SHORT EXERCISE:
Retype every line from the start of the entries below down to the line with "print('right', time.time() - T00)", both ends included; skip the pictures.

INFORMATION SUPPLIED:

━━━━━━━━━━━━━━━━

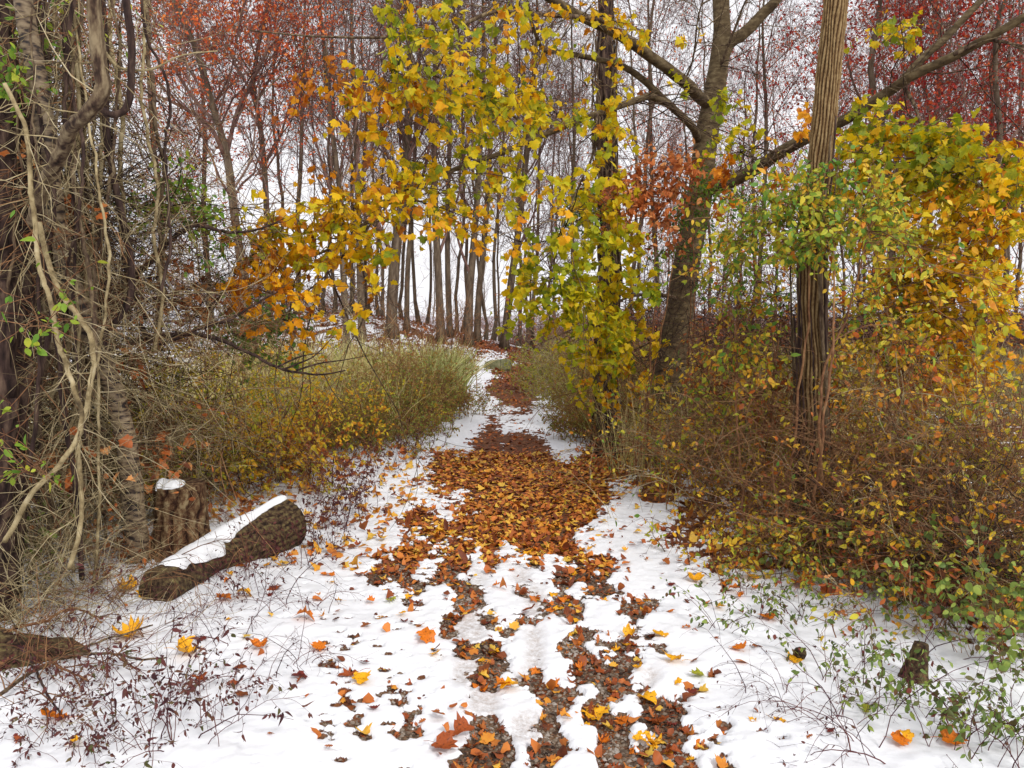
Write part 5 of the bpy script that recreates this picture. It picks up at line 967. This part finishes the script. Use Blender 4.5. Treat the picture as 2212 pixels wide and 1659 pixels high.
for k, (dx, Y, h, sp, ns, lm, mu, lab) in enumerate(RB):
    shrub('bramble', gpos(xw(dx, Y), Y), h * (1.35 if Y > 5.5 else 1.0 if Y > 4.9 else .8), sp * .75, int(ns * .6), lab, 'bramble', 'brambles on the right bank', 'brownt' if k % 3 else 'tan', lm, 'oval', 0.04, 1 + (k % 2), 8, 2, 0.0045, arch=0.08, wob=.38, baser=0.3, rnd=(mu, .25), thin=0.0015, lean=(-0.1, -0.05, 0))
tangle('twig_tangle', [(1700, 950, 6.0, 160, 110, .5, 380), (1900, 1000, 5.4, 160, 110, .5, 400), (2100, 1020, 5.0, 130, 120, .5, 380), (1550, 930, 7.4, 120, 90, .5, 280), (1800, 1130, 5.0, 120, 40, .3, 160), (2050, 1180, 4.5, 150, 60, .3, 260)], 'brownt', 'fine brown twigs tangled through the brambles on the right', (0.0012, 0.003))
tangle('twig_tangle', [(1650, 700, 6.8, 140, 130, .5, 240), (1430, 650, 8.8, 60, 200, .4, 200), (1900, 700, 6.8, 200, 150, .6, 240), (2000, 1100, 5.0, 200, 80, .5, 260), (2120, 1230, 4.2, 110, 40, .2, 140)], 'bark_dark', 'thin dark stems tangled through the thicket on the right', (0.0015, 0.004))
print('right', time.time() - T00)

# ================================================================ WEEDS ON THE SNOW
def weed_kind(nst, h, leaf, mu, ls, stemm, arch=0.1, sub=5, nleaf=3, spread=0.9, kind='oval', curl=0.8, n=9, wob=.28):
    return dict(h=h, spread=spread, nst=nst, stem=stemm, leaf=leaf, kind=kind, lsize=ls, nleaf=nleaf, sub=sub, sub2=0, r0=0.0017, arch=arch, baser=0.05, rnd=(mu, .25), thin=0.0007, curl=curl, wob=wob, n=n, leafd=0.6)
WK = dict(dry=weed_kind(10, .32, 'weed', .4, .02, 'purple', 0.12), tall=weed_kind(9, .5, 'weed', .35, .022, 'purple', .12, 6, 3, .5), twig=weed_kind(7, .45, 'weed', .3, .012, 'purple', .25, 6, 1, 1.2), green=weed_kind(7, .36, 'sprig', .6, .028, 'purple', .15, 4, 4, .8, 'oval', .4), greeny=weed_kind(9, .5, 'sprig', .75, .035, 'brownt', .1, 5, 3, .6, 'round', .4))
wp = []
wr = np.random.default_rng(33)
def addw(kind, lst): wp.extend([(kind, x, y) for x, y in lst])
addw('dry', [(60, 1500), (130, 1560), (210, 1480), (280, 1560), (330, 1620), (400, 1500), (90, 1620), (180, 1640), (420, 1600), (500, 1560), (250, 1640), (150, 1450)])
addw('tall', [(700, 1150), (730, 1110), (680, 1190), (760, 1080), (800, 1060), (650, 1230), (720, 1200), (745, 1150), (560, 1300), (520, 1260), (840, 1030), (780, 1120), (690, 1090), (860, 1000), (880, 985), (900, 970)])
addw('twig', [(160, 1380), (260, 1330), (420, 1350), (500, 1400), (600, 1330), (680, 1330), (560, 1480), (230, 1300), (330, 1400), (480, 1320), (640, 1450), (120, 1330), (1730, 1560), (1800, 1600), (1640, 1500), (1900, 1540), (1560, 1250), (1480, 1180), (1900, 1650)])
addw('green', [(1560, 1370), (1640, 1340), (1720, 1350), (1600, 1290), (1800, 1480), (1860, 1440), (1960, 1520), (2040, 1560), (2120, 1600), (2180, 1540), (2080, 1640), (2160, 1660), (1700, 1300), (1820, 1340), (2200, 1620), (1830, 1560), (2020, 1420)])
addw('greeny', [(1940, 1340), (2020, 1380), (2100, 1420), (2180, 1460), (1880, 1290), (1980, 1280), (2120, 1330), (1840, 1250), (2200, 1380), (70, 1250), (30, 1300), (1760, 1230)])
protow = {}
cntw = {}
wp.sort(key=lambda t: t[1])
desc = dict(dry='dry purple-brown weed', tall='tall dead weed', twig='bare wiry weed', green='small olive-leaved sprig', greeny='leafy taller sprig')
zonew = lambda x, y: 'in the lower left corner' if x < 600 and y > 1440 else 'between the logs and the left corner' if x < 700 and y > 1240 else 'beside the left edge of the trail' if x < 1000 else 'in the lower right corner' if y > 1480 else 'on the right bank of snow'
for kd, dx, dy in wp:
    g = G(dx, dy); g[2] = float(gz(g[None])[0][0])
    v = (kd, int(wr.integers(0, 3)))
    if v not in protow:
        o = shrub('dead_weed' if kd in ('dry', 'tall', 'twig') else 'leafy_sprig', g, WK[kd]['h'], WK[kd]['spread'], WK[kd]['nst'], 'x', 'weed', desc[kd] + 's on the snow', **{a: b for a, b in WK[kd].items() if a not in ('h', 'spread', 'nst')}); protow[v] = o
    else: o = dup(protow[v])
    o.location = tuple(g); s = wr.uniform(.7, 1.25); o.scale = (s, s, s); o.rotation_euler = (0, 0, wr.uniform(0, 6.28))
    z = zonew(dx, dy); cntw[(kd, z)] = cntw.get((kd, z), -1) + 1; o['label'] = f'{desc[kd]} {z}, {ORD[cntw[(kd, z)]]} from the left'

# ================================================================ FALLEN LEAVES
# hand-placed and scattered individuals, nearest first; the rest is one carpet
cols = {'golden yellow': (228, 164, 22), 'orange': (206, 112, 22), 'rust brown': (150, 72, 30), 'dark red-brown': (112, 40, 30), 'olive green': (150, 150, 36)}
def fallmat(nm, c):
    m, n, o = newmat('fallen_' + nm.replace(' ', '_')); tc = n.nodes.new('ShaderNodeTexCoord'); no = n.nodes.new('ShaderNodeTexNoise'); no.inputs['Scale'].default_value = 9; no.inputs['Detail'].default_value = 5; oi = n.nodes.new('ShaderNodeObjectInfo'); ad = n.nodes.new('ShaderNodeVectorMath'); ad.operation = 'ADD'
    n.links.new(tc.outputs['Object'], ad.inputs[0]); n.links.new(oi.outputs['Location'], ad.inputs[1]); n.links.new(ad.outputs[0], no.inputs['Vector'])
    a = lin(*c); d_ = lin(*[v * 0.55 for v in c]); l_ = lin(*[min(255, v * 1.1 + 8) for v in c])
    r = ramp(n, [(0.3, d_), (0.45, a), (0.6, a), (0.75, l_)]); n.links.new(no.outputs[0], r.inputs[0])
    d = n.nodes.new('ShaderNodeBsdfPrincipled'); d.inputs['Roughness'].default_value = 0.5; d.inputs['Specular IOR Level'].default_value = 0.3; t = n.nodes.new('ShaderNodeBsdfTranslucent'); mx = n.nodes.new('ShaderNodeMixShader'); mx.inputs[0].default_value = 0.15
    n.links.new(r.outputs[0], d.inputs['Base Color']); n.links.new(r.outputs[0], t.inputs[0]); n.links.new(d.outputs[0], mx.inputs[1]); n.links.new(t.outputs[0], mx.inputs[2]); n.links.new(mx.outputs[0], o.inputs[0]); return m
FM_ = {k: fallmat(k, c) for k, c in cols.items()}
def leafmesh(kind, curl, seed):
    r_ = np.random.default_rng(seed); Tm, Tt = LEAF[kind]
    # subdivide the fan once so that the blade can bend
    V = [tuple(v) for v in Tm]; c = len(V) - 1; k = c; mid = {}
    for i in range(k):
        V.append(tuple((Tm[i] + Tm[c]) / 2)); mid[i] = len(V) - 1
    T = []
    for i in range(k):
        j = (i + 1) % k; T += [(i, j, mid[j]), (i, mid[j], mid[i]), (mid[i], mid[j], c)]
    V = np.array(V); x, y = V[:, 0].copy(), V[:, 1].copy() - 0.35
    z = curl * (r_.normal(0, 1) * x * x * 1.5 + abs(r_.normal(0, .8)) * y * y + r_.normal(0, .8) * x * y) + 0.05 * np.abs(x) + curl * 0.12 * np.sin(9 * x + r_.uniform(0, 6)) * np.sin(8 * y + r_.uniform(0, 6)); z -= z.min()
    V = np.stack([x, y, z], -1)
    # petiole
    pt = spline(np.array([[0, -0.35, 0.02], [0.03, -0.6, 0.06], [r_.uniform(-.15, .15), -0.85, 0.03]]), 6)[None]; a, q, r = tubes(pt, np.full((1, 6), 0.012), 4)
    n0 = len(V); return np.concatenate([V, a]), q + n0, np.array(T)
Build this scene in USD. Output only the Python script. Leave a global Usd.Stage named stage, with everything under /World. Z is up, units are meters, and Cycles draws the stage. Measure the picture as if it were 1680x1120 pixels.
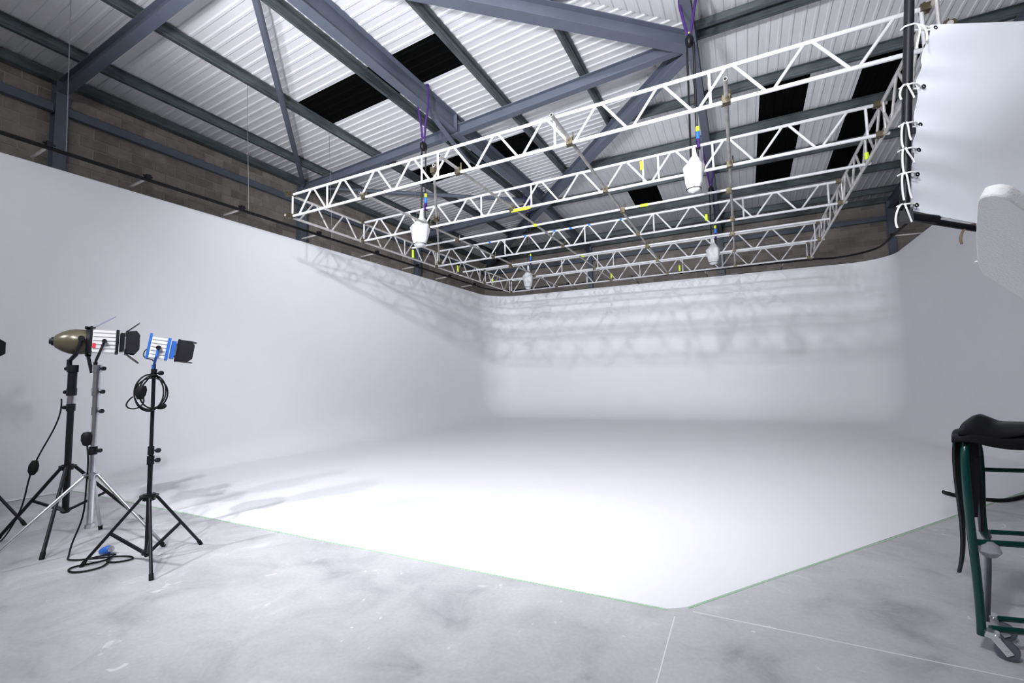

━━━━━━━━━━━━━━━━

WRITTEN SOLUTION:
Write part 5 of the bpy script that recreates this picture. It picks up at line 967. This part finishes the script. Use Blender 4.5. Treat the picture as 2212 pixels wide and 1659 pixels high.
for k, (dx, Y, h, sp, ns, lm, mu, lab) in enumerate(RB):
    shrub('bramble', gpos(xw(dx, Y), Y), h * (1.35 if Y > 5.5 else 1.0 if Y > 4.9 else .8), sp * .75, int(ns * .6), lab, 'bramble', 'brambles on the right bank', 'brownt' if k % 3 else 'tan', lm, 'oval', 0.04, 1 + (k % 2), 8, 2, 0.0045, arch=0.08, wob=.38, baser=0.3, rnd=(mu, .25), thin=0.0015, lean=(-0.1, -0.05, 0))
tangle('twig_tangle', [(1700, 950, 6.0, 160, 110, .5, 380), (1900, 1000, 5.4, 160, 110, .5, 400), (2100, 1020, 5.0, 130, 120, .5, 380), (1550, 930, 7.4, 120, 90, .5, 280), (1800, 1130, 5.0, 120, 40, .3, 160), (2050, 1180, 4.5, 150, 60, .3, 260)], 'brownt', 'fine brown twigs tangled through the brambles on the right', (0.0012, 0.003))
tangle('twig_tangle', [(1650, 700, 6.8, 140, 130, .5, 240), (1430, 650, 8.8, 60, 200, .4, 200), (1900, 700, 6.8, 200, 150, .6, 240), (2000, 1100, 5.0, 200, 80, .5, 260), (2120, 1230, 4.2, 110, 40, .2, 140)], 'bark_dark', 'thin dark stems tangled through the thicket on the right', (0.0015, 0.004))
print('right', time.time() - T00)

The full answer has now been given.